Let’s Talk Positive Reinforcement

operant conditioningBy: Melissa Kolmar, CPDT-KA

We’re going to delve a little into science today and talk about operant conditioning and positive reinforcement.

One of the major learning theories is Operant Conditioning. Operant conditioning is the relationship between a behavior and its consequence. There are four quadrants: positive reinforcement, negative reinforcement, positive punishment and negative punishment. Positive means to add, while negative means to remove. Reinforcement means increasing the likelihood of behavior while punishment means decreasing the likelihood of behavior. So positive reinforcement means adding something (usually food or toys!) to increase the likelihood of a dog’s behavior in the future.

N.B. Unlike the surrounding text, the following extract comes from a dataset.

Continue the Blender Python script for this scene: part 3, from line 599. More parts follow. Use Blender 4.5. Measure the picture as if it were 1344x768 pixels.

In Operant Conditioning, your dog is free to engage in any behavior they choose.  As you train your dog, you manipulate the consequences of those behaviors through the use of reinforcers. For example, your dog sits when someone approaches because you have taught them that sitting when approached means cheese happens.

The fact that behavior is freely offered and not coerced, is very important in positive reinforcement. Voluntary behavior means your dog has freedom of choice and control over their actions.  It means that they can decide what to do, and what not to do.  However, if an action has a consistent and predictable outcome (cheese happens every time your dog sits when someone approaches) then their behavior will change accordingly.  So, while they are free to jump, run, stand, etc., the consequence (cheese) changes the likelihood of the behavior over time.

When your dog’s freedom to behave as they choose is directly threatened or controlled, most dogs become highly resistant and unhappy.  This sense of control is very important to our dogs.  Many dogs live lives where they are allowed very little control or choice.  They may live where everything they do is coerced or commanded.  Some people think this is the relationship we are supposed to have with dogs. Instead, I encourage you to take the time to set up a situation so that your dog is given a choice. Make sure the odds are in favor of your dog doing what you want, and reinforce their good decisions.

Get out there and positively reinforce your dog!